WHAT THE TASK ASKS. Exclude the pictures and reproduce the remaining data exactly as written.

AVAILABLE DATA.
+--
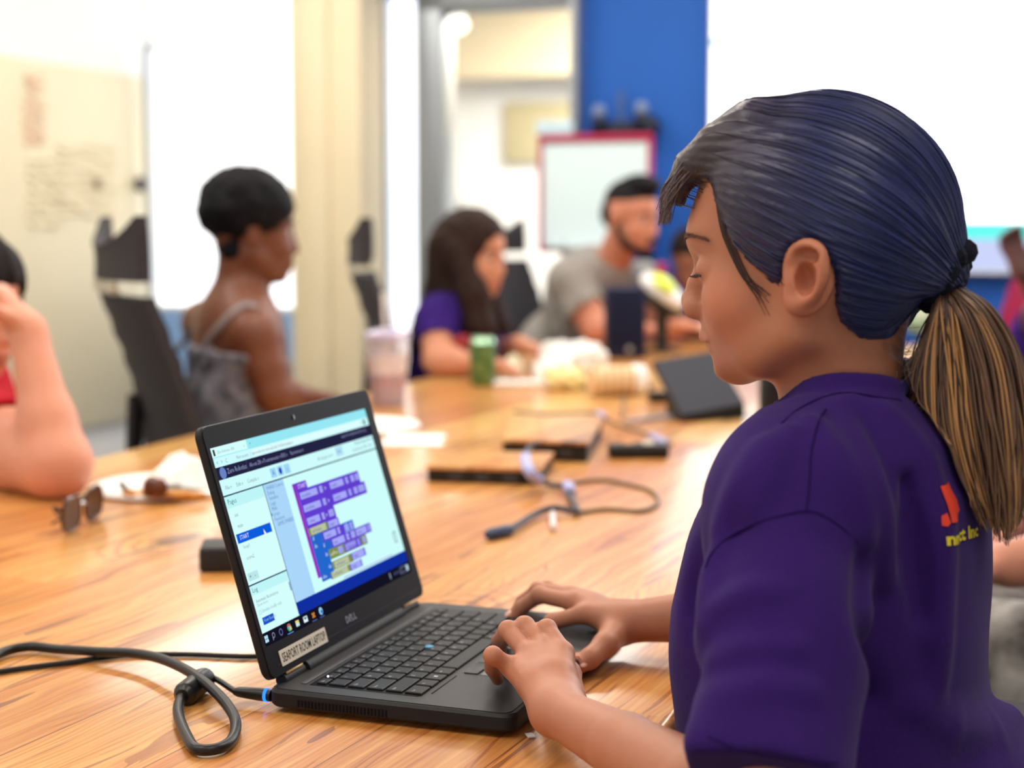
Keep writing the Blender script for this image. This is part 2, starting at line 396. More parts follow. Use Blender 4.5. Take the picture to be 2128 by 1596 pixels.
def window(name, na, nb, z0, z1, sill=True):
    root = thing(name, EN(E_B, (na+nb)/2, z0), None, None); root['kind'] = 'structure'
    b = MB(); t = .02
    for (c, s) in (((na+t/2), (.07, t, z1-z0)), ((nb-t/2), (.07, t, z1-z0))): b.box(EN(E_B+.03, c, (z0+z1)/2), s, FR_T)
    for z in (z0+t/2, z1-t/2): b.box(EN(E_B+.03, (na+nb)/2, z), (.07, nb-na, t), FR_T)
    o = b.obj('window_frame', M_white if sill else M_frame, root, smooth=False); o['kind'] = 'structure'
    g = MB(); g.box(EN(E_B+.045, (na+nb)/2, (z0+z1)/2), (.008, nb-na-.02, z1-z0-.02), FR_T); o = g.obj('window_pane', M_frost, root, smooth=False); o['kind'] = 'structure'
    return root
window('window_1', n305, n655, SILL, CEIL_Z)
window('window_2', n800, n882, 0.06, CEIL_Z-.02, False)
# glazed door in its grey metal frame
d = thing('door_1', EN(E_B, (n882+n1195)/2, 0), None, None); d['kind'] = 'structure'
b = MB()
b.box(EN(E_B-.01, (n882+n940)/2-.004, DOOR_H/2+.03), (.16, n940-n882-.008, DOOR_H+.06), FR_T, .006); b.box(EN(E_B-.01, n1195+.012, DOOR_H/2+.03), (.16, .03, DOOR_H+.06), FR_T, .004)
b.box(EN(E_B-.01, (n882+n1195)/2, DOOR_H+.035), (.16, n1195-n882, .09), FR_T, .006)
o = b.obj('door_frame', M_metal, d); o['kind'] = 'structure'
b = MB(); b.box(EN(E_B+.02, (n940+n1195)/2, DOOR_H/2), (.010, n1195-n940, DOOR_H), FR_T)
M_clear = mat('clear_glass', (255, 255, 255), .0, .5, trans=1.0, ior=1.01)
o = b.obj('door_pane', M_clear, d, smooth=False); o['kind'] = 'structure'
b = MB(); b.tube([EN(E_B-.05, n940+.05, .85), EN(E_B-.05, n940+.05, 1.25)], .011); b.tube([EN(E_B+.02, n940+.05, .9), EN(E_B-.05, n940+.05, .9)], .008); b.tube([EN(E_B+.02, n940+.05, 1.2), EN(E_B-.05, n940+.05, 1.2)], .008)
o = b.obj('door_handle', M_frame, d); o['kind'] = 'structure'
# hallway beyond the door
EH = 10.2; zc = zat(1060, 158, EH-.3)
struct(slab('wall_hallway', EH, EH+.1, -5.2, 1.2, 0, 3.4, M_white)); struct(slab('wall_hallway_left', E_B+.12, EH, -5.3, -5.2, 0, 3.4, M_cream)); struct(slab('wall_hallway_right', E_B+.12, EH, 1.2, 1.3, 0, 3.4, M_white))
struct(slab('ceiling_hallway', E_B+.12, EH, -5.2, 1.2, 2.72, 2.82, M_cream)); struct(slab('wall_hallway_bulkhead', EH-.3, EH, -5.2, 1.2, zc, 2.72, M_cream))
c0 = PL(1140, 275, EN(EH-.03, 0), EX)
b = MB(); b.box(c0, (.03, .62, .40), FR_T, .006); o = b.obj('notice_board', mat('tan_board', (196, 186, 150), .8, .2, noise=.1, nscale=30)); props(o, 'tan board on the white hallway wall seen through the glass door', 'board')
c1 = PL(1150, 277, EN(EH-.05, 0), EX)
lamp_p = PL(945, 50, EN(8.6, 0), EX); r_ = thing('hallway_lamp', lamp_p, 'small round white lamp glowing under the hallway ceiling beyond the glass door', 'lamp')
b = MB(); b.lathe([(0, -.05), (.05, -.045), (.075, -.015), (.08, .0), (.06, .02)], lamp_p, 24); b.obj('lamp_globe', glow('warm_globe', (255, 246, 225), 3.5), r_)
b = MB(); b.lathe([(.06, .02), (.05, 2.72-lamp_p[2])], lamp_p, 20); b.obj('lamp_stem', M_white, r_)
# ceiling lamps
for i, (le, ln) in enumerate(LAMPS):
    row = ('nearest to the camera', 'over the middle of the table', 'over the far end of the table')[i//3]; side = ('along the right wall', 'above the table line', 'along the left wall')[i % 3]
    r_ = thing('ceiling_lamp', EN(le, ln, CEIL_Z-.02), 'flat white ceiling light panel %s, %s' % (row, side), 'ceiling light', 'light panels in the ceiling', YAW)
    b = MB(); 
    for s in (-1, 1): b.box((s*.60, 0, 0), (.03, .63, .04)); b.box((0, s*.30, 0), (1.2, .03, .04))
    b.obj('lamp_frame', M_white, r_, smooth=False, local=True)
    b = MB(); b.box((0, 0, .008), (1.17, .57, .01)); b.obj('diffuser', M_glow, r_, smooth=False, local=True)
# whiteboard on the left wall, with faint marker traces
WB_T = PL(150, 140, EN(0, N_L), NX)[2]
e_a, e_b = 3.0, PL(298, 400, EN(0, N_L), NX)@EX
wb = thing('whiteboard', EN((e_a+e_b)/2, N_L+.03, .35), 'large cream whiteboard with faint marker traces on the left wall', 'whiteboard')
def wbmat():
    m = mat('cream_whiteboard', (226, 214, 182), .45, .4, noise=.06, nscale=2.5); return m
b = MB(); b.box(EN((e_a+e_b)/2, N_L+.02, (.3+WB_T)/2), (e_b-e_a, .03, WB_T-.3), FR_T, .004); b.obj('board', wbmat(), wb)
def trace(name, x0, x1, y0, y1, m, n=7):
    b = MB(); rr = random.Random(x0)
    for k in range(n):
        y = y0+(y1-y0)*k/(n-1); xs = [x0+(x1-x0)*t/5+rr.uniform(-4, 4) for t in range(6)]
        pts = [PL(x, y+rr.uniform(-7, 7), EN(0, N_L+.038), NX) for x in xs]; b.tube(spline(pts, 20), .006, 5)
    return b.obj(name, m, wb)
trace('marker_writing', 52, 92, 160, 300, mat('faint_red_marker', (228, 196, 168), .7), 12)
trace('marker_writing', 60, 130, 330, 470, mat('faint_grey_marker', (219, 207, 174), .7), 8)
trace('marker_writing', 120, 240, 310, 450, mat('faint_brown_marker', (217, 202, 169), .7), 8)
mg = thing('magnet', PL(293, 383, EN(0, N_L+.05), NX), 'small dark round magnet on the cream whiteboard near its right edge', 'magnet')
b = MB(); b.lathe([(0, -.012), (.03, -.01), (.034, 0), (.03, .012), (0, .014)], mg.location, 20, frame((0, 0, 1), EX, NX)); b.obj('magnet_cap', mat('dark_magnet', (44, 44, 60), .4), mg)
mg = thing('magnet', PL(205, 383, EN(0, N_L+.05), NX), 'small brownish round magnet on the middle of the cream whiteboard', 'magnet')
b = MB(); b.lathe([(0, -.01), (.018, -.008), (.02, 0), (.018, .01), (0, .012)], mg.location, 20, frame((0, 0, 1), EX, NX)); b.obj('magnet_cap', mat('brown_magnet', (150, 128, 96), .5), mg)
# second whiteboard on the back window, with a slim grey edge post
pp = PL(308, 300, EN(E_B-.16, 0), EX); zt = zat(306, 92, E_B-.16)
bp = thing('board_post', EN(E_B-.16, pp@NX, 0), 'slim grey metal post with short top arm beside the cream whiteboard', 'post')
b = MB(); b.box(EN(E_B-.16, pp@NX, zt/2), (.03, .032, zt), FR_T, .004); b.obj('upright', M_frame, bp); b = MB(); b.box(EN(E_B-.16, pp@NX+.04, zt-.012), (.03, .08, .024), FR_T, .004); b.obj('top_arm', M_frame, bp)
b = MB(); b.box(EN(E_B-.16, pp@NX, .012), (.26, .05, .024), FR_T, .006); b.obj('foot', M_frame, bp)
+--
RESULT OF THE EXERCISE.
Keep writing the Blender script for this image. This is part 2, starting at line 396. More parts follow. Use Blender 4.5. Take the picture to be 2128 by 1596 pixels.
def window(name, na, nb, z0, z1, sill=True):
    root = thing(name, EN(E_B, (na+nb)/2, z0), None, None); root['kind'] = 'structure'
    b = MB(); t = .02
    for (c, s) in (((na+t/2), (.07, t, z1-z0)), ((nb-t/2), (.07, t, z1-z0))): b.box(EN(E_B+.03, c, (z0+z1)/2), s, FR_T)
    for z in (z0+t/2, z1-t/2): b.box(EN(E_B+.03, (na+nb)/2, z), (.07, nb-na, t), FR_T)
    o = b.obj('window_frame', M_white if sill else M_frame, root, smooth=False); o['kind'] = 'structure'
    g = MB(); g.box(EN(E_B+.045, (na+nb)/2, (z0+z1)/2), (.008, nb-na-.02, z1-z0-.02), FR_T); o = g.obj('window_pane', M_frost, root, smooth=False); o['kind'] = 'structure'
    return root
window('window_1', n305, n655, SILL, CEIL_Z)
window('window_2', n800, n882, 0.06, CEIL_Z-.02, False)
# glazed door in its grey metal frame
d = thing('door_1', EN(E_B, (n882+n1195)/2, 0), None, None); d['kind'] = 'structure'
b = MB()
b.box(EN(E_B-.01, (n882+n940)/2-.004, DOOR_H/2+.03), (.16, n940-n882-.008, DOOR_H+.06), FR_T, .006); b.box(EN(E_B-.01, n1195+.012, DOOR_H/2+.03), (.16, .03, DOOR_H+.06), FR_T, .004)
b.box(EN(E_B-.01, (n882+n1195)/2, DOOR_H+.035), (.16, n1195-n882, .09), FR_T, .006)
o = b.obj('door_frame', M_metal, d); o['kind'] = 'structure'
b = MB(); b.box(EN(E_B+.02, (n940+n1195)/2, DOOR_H/2), (.010, n1195-n940, DOOR_H), FR_T)
M_clear = mat('clear_glass', (255, 255, 255), .0, .5, trans=1.0, ior=1.01)
o = b.obj('door_pane', M_clear, d, smooth=False); o['kind'] = 'structure'
b = MB(); b.tube([EN(E_B-.05, n940+.05, .85), EN(E_B-.05, n940+.05, 1.25)], .011); b.tube([EN(E_B+.02, n940+.05, .9), EN(E_B-.05, n940+.05, .9)], .008); b.tube([EN(E_B+.02, n940+.05, 1.2), EN(E_B-.05, n940+.05, 1.2)], .008)
o = b.obj('door_handle', M_frame, d); o['kind'] = 'structure'
# hallway beyond the door
EH = 10.2; zc = zat(1060, 158, EH-.3)
struct(slab('wall_hallway', EH, EH+.1, -5.2, 1.2, 0, 3.4, M_white)); struct(slab('wall_hallway_left', E_B+.12, EH, -5.3, -5.2, 0, 3.4, M_cream)); struct(slab('wall_hallway_right', E_B+.12, EH, 1.2, 1.3, 0, 3.4, M_white))
struct(slab('ceiling_hallway', E_B+.12, EH, -5.2, 1.2, 2.72, 2.82, M_cream)); struct(slab('wall_hallway_bulkhead', EH-.3, EH, -5.2, 1.2, zc, 2.72, M_cream))
c0 = PL(1140, 275, EN(EH-.03, 0), EX)
b = MB(); b.box(c0, (.03, .62, .40), FR_T, .006); o = b.obj('notice_board', mat('tan_board', (196, 186, 150), .8, .2, noise=.1, nscale=30)); props(o, 'tan board on the white hallway wall seen through the glass door', 'board')
c1 = PL(1150, 277, EN(EH-.05, 0), EX)
lamp_p = PL(945, 50, EN(8.6, 0), EX); r_ = thing('hallway_lamp', lamp_p, 'small round white lamp glowing under the hallway ceiling beyond the glass door', 'lamp')
b = MB(); b.lathe([(0, -.05), (.05, -.045), (.075, -.015), (.08, .0), (.06, .02)], lamp_p, 24); b.obj('lamp_globe', glow('warm_globe', (255, 246, 225), 3.5), r_)
b = MB(); b.lathe([(.06, .02), (.05, 2.72-lamp_p[2])], lamp_p, 20); b.obj('lamp_stem', M_white, r_)
# ceiling lamps
for i, (le, ln) in enumerate(LAMPS):
    row = ('nearest to the camera', 'over the middle of the table', 'over the far end of the table')[i//3]; side = ('along the right wall', 'above the table line', 'along the left wall')[i % 3]
    r_ = thing('ceiling_lamp', EN(le, ln, CEIL_Z-.02), 'flat white ceiling light panel %s, %s' % (row, side), 'ceiling light', 'light panels in the ceiling', YAW)
    b = MB(); 
    for s in (-1, 1): b.box((s*.60, 0, 0), (.03, .63, .04)); b.box((0, s*.30, 0), (1.2, .03, .04))
    b.obj('lamp_frame', M_white, r_, smooth=False, local=True)
    b = MB(); b.box((0, 0, .008), (1.17, .57, .01)); b.obj('diffuser', M_glow, r_, smooth=False, local=True)
# whiteboard on the left wall, with faint marker traces
WB_T = PL(150, 140, EN(0, N_L), NX)[2]
e_a, e_b = 3.0, PL(298, 400, EN(0, N_L), NX)@EX
wb = thing('whiteboard', EN((e_a+e_b)/2, N_L+.03, .35), 'large cream whiteboard with faint marker traces on the left wall', 'whiteboard')
def wbmat():
    m = mat('cream_whiteboard', (226, 214, 182), .45, .4, noise=.06, nscale=2.5); return m
b = MB(); b.box(EN((e_a+e_b)/2, N_L+.02, (.3+WB_T)/2), (e_b-e_a, .03, WB_T-.3), FR_T, .004); b.obj('board', wbmat(), wb)
def trace(name, x0, x1, y0, y1, m, n=7):
    b = MB(); rr = random.Random(x0)
    for k in range(n):
        y = y0+(y1-y0)*k/(n-1); xs = [x0+(x1-x0)*t/5+rr.uniform(-4, 4) for t in range(6)]
        pts = [PL(x, y+rr.uniform(-7, 7), EN(0, N_L+.038), NX) for x in xs]; b.tube(spline(pts, 20), .006, 5)
    return b.obj(name, m, wb)
trace('marker_writing', 52, 92, 160, 300, mat('faint_red_marker', (228, 196, 168), .7), 12)
trace('marker_writing', 60, 130, 330, 470, mat('faint_grey_marker', (219, 207, 174), .7), 8)
trace('marker_writing', 120, 240, 310, 450, mat('faint_brown_marker', (217, 202, 169), .7), 8)
mg = thing('magnet', PL(293, 383, EN(0, N_L+.05), NX), 'small dark round magnet on the cream whiteboard near its right edge', 'magnet')
b = MB(); b.lathe([(0, -.012), (.03, -.01), (.034, 0), (.03, .012), (0, .014)], mg.location, 20, frame((0, 0, 1), EX, NX)); b.obj('magnet_cap', mat('dark_magnet', (44, 44, 60), .4), mg)
mg = thing('magnet', PL(205, 383, EN(0, N_L+.05), NX), 'small brownish round magnet on the middle of the cream whiteboard', 'magnet')
b = MB(); b.lathe([(0, -.01), (.018, -.008), (.02, 0), (.018, .01), (0, .012)], mg.location, 20, frame((0, 0, 1), EX, NX)); b.obj('magnet_cap', mat('brown_magnet', (150, 128, 96), .5), mg)
# second whiteboard on the back window, with a slim grey edge post
pp = PL(308, 300, EN(E_B-.16, 0), EX); zt = zat(306, 92, E_B-.16)
bp = thing('board_post', EN(E_B-.16, pp@NX, 0), 'slim grey metal post with short top arm beside the cream whiteboard', 'post')
b = MB(); b.box(EN(E_B-.16, pp@NX, zt/2), (.03, .032, zt), FR_T, .004); b.obj('upright', M_frame, bp); b = MB(); b.box(EN(E_B-.16, pp@NX+.04, zt-.012), (.03, .08, .024), FR_T, .004); b.obj('top_arm', M_frame, bp)
b = MB(); b.box(EN(E_B-.16, pp@NX, .012), (.26, .05, .024), FR_T, .006); b.obj('foot', M_frame, bp)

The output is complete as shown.